Jackson: This time it’s different. Again.

BEREA, Ohio – The morning after official clearance was given for the Cleveland Browns to become Jimmy Haslam’s Cleveland Browns, Haslam and new CEO Joe Banner met first with top team executives, then Browns players, and then the full staff. They’d already put in a full morning before their 10 a.m. public introduction.

The purchase is all but complete, but their selling is just beginning.

The Browns are going to be new. Again. And after the last cycle(s) of major changes brought the on-field product closer to its expansion-team roots than to where it needs to be to compete among the NFL’s elite, it’s fair to point out that we’ve heard these promises of change and prosperity before.

Browns fans, though, are very familiar with what it’s like to hope, to hold onto hope and maybe even have nothing but hope.

They really hope this time is different.

It is different this time around because absentee owner Randy Lerner is now the ex-owner, and because the new CEO has a proven track record in this job. For now, though, it’s the same story, the same promises, the same reset button and plan of attack.

Evaluate. Change. Build. Evaluate changes. Build some more.

They have to follow through and prove themselves, but there was plenty for a Browns fan to like about what Haslam and Banner said Wednesday. They’ve been digging, deeply and together, on a number of issues since the summer. They’ve been preparing for this, for next week when Banner comes on for all the grading and evaluating and planning and meeting they’ll do between now and January, when the new Browns will really be new. Again.

They seem to know that they not only need to sell their brand as different, but that it has to be different.

“I don’t want to be the next promiser,” Banner said at his introductory press conference. “We want to deliver.”

Further lines about chasing big dreams and putting the very best people in place might as well have been played on repeat from news conferences past, but Banner got Browns’ fans attention when he said Browns employees will be dispatched in and around the stadium as soon as next weekend and assigned to report back on what parts of the gameday experience need tinkering and/or a total revamp.

Whatever changes they make will be in place for the 2013 season. Based on what Haslam’s done and said so far, they’ll probably be bright and splashy.

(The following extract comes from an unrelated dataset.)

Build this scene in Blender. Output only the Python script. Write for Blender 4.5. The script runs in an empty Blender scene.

Fancy, high-definition scoreboards are nice; they’re nicer when the home team outscores the visitor. That’s not lost on Banner, who spent 12 years as president of the Philadelphia Eagles and oversaw the team’s large, gradual leap into upgraded facilities, modern-day business deals and — most importantly — the NFL’s elite.

In a smaller gathering of reporters after the big news conference Wednesday, a five-year plan was mentioned as part of a timeline discussion. Banner mentioned he’d be in a “straitjacket” if that happened.

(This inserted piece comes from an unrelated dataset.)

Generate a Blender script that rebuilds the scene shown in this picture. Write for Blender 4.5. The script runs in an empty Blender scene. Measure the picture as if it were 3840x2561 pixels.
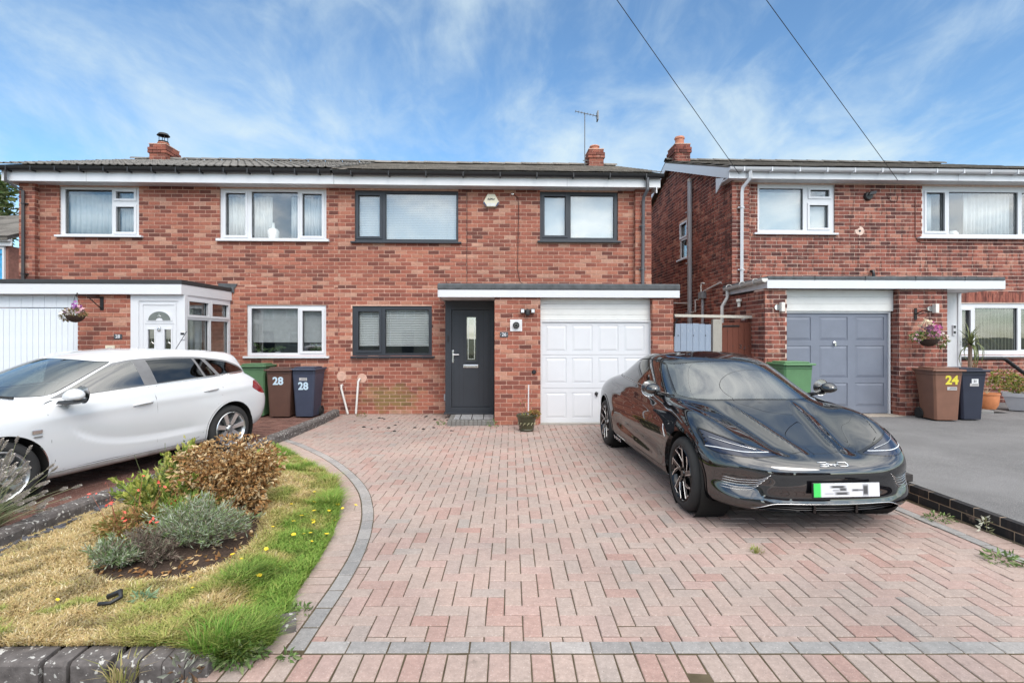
import bpy, bmesh, math, random
import numpy as np
from mathutils import Vector, Matrix, noise as mnoise
R = math.radians
random.seed(7)
rng = np.random.default_rng(7)
scene = bpy.context.scene
COL = scene.collection

# ---------------------------------------------------------------- camera, sky, sun, exposure
cam_d = bpy.data.cameras.new('camera')
cam_d.sensor_width = 36.0
cam_d.lens = 18.0
cam_d.shift_x = 0.0016
cam_d.shift_y = -0.0038
cam_d.clip_start = 0.05
cam_d.clip_end = 3000
cam = bpy.data.objects.new('camera', cam_d)
COL.objects.link(cam)
cam.location = (0, 0, 1.58)
cam.rotation_euler = (R(90), 0, 0)
scene.camera = cam

SUN_EL, SUN_AZ = 41.0, 157.0          # azimuth measured clockwise from +Y (the view direction)
w = bpy.data.worlds.new('World')
scene.world = w
w.use_nodes = True
nt = w.node_tree
nt.nodes.clear()
n = nt.nodes.new
out = n('ShaderNodeOutputWorld'); bg = n('ShaderNodeBackground')
sky = n('ShaderNodeTexSky'); sky.sky_type = 'NISHITA'; sky.sun_disc = False
sky.sun_elevation = R(SUN_EL); sky.sun_rotation = R(SUN_AZ)
sky.air_density = 1.0; sky.dust_density = 0.6; sky.ozone_density = 2.0
tc = n('ShaderNodeTexCoord')
sep = n('ShaderNodeSeparateXYZ'); nt.links.new(tc.outputs['Generated'], sep.inputs[0])
# project the direction on to a cloud deck (x/z, y/z) so that clouds shrink towards the horizon
def mth(op, a, b=None, clamp=False):
    m = n('ShaderNodeMath'); m.operation = op; m.use_clamp = clamp
    for i, q in enumerate((a, b)):
        if q is None: continue
        if isinstance(q, (int, float)): m.inputs[i].default_value = q
        else: nt.links.new(q, m.inputs[i])
    return m.outputs[0]
zc = mth('MAXIMUM', sep.outputs[2], 0.0)
den = mth('ADD', zc, 0.28)
cx = mth('DIVIDE', sep.outputs[0], den); cy = mth('DIVIDE', sep.outputs[1], den)
cmb = n('ShaderNodeCombineXYZ'); nt.links.new(cx, cmb.inputs[0]); nt.links.new(cy, cmb.inputs[1])
def cloud(scale, det, rough, dist, lo, hi, sx=1.0, sy=1.0, off=(0, 0, 0)):
    mp = n('ShaderNodeMapping'); mp.inputs['Scale'].default_value = (sx, sy, 1); mp.inputs['Location'].default_value = off
    mp.inputs['Rotation'].default_value = (0, 0, 0.5)
    nt.links.new(cmb.outputs[0], mp.inputs[0])
    t = n('ShaderNodeTexNoise'); t.inputs['Scale'].default_value = scale; t.inputs['Detail'].default_value = det
    t.inputs['Roughness'].default_value = rough; t.inputs['Distortion'].default_value = dist
    nt.links.new(mp.outputs[0], t.inputs['Vector'])
    r = n('ShaderNodeMapRange'); r.interpolation_type = 'SMOOTHSTEP'
    r.inputs['From Min'].default_value = lo; r.inputs['From Max'].default_value = hi
    nt.links.new(t.outputs['Fac'], r.inputs['Value'])
    return r.outputs[0]
c1 = cloud(2.1, 7.0, 0.58, 0.35, 0.38, 0.70, 1.0, 0.8, (3.1, 1.7, 0.4))
c2 = cloud(5.6, 6.0, 0.60, 0.7, 0.40, 0.78, 1.3, 0.7, (7.7, 2.3, 1.9))
# the deck thickens overhead (as the car's windscreen in the photograph mirrors it)
hi = n('ShaderNodeMapRange'); hi.interpolation_type = 'SMOOTHSTEP'; hi.inputs[1].default_value = 0.50; hi.inputs[2].default_value = 0.92
nt.links.new(sep.outputs[2], hi.inputs[0])
c3 = cloud(2.6, 6.0, 0.6, 0.3, 0.33, 0.62, 1.0, 0.8, (1.3, 5.1, 2.2))
cm = mth('ADD', mth('ADD', mth('MULTIPLY', c1, 0.74), mth('MULTIPLY', c2, 0.26)), mth('MULTIPLY', mth('MULTIPLY', c3, hi.outputs[0]), 0.8), True)
mix = n('ShaderNodeMix'); mix.data_type = 'RGBA'
skc = n('ShaderNodeMix'); skc.data_type = 'RGBA'; skc.blend_type = 'MULTIPLY'; skc.inputs[0].default_value = 1.0
nt.links.new(sky.outputs[0], skc.inputs[6]); skc.inputs[7].default_value = (0.76, 0.95, 1.02, 1)
nt.links.new(skc.outputs[2], mix.inputs[6])
# clouds are whiter and brighter towards the sun
SD = (math.sin(R(SUN_AZ)) * math.cos(R(SUN_EL)), math.cos(R(SUN_AZ)) * math.cos(R(SUN_EL)), math.sin(R(SUN_EL)))
dt = n('ShaderNodeVectorMath'); dt.operation = 'DOT_PRODUCT'; nt.links.new(tc.outputs['Generated'], dt.inputs[0]); dt.inputs[1].default_value = SD
gl = n('ShaderNodeMapRange'); gl.inputs[1].default_value = -0.1; gl.inputs[2].default_value = 1.0; gl.interpolation_type = 'SMOOTHSTEP'
nt.links.new(dt.outputs['Value'], gl.inputs[0])
cc = n('ShaderNodeMix'); cc.data_type = 'RGBA'; nt.links.new(gl.outputs[0], cc.inputs[0])
cc.inputs[6].default_value = (3.6, 4.3, 4.6, 1); cc.inputs[7].default_value = (19, 18.4, 17.5, 1)
nt.links.new(cc.outputs[2], mix.inputs[7])
nt.links.new(cm, mix.inputs[0])
nt.links.new(mix.outputs[2], bg.inputs['Color'])
bg.inputs['Strength'].default_value = 0.14
nt.links.new(bg.outputs[0], out.inputs[0])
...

Browns fans feel like they’ve been wearing one for a decade.

The newest new guys won the news conference, which has also happened before. Haslam and Banner are eventually going to be evaluated, too, mostly by what happens on the field. Their most important decisions — head coach, general manager, organizational power structure — won’t come until January, and the results they want are probably years away.

Too many Browns employees — and a good number of players, too — have been in these re-start meetings before. They’ve started anew before, seen non-stop turnover and too many losses before. They’ve heard this happy-talk enough before, too, to know it’s all much easier said than done.

It was in a similar full-staff meeting in January 2010 that then-new and soon departing team president Mike Holmgren told employees the Browns were going forward with Eric Mangini as head coach. In that same meeting, Holmgren told a story about being given a cell phone when he was hired as head coach in Green Bay and being told that he’d have to give the phone back when he was either fired or quit.

It was that losing mentality, the almost habitual notion that the cycle would continue and someone else would soon be coming, that Holmgren said the Packers needed to defeat. They eventually did.

It’s that mentality that Holmgren promised the Browns employees he’d change.

Thirty-three months and 10 wins in 38 games later, the arrival of Haslam and Banner has Holmgren turning in his Cleveland cell phone. Holmgren got the Packers and Seahawks to the Super Bowl as a coach, but the Browns only finished near the top of the annual draft during his tenure as their president.

Haslam and Banner’s words about winning and vision and change mark the start of what’s next, another turning of another page.

Browns fans have heard it all before. Maybe this time, there’s more than just hope that it really will be different.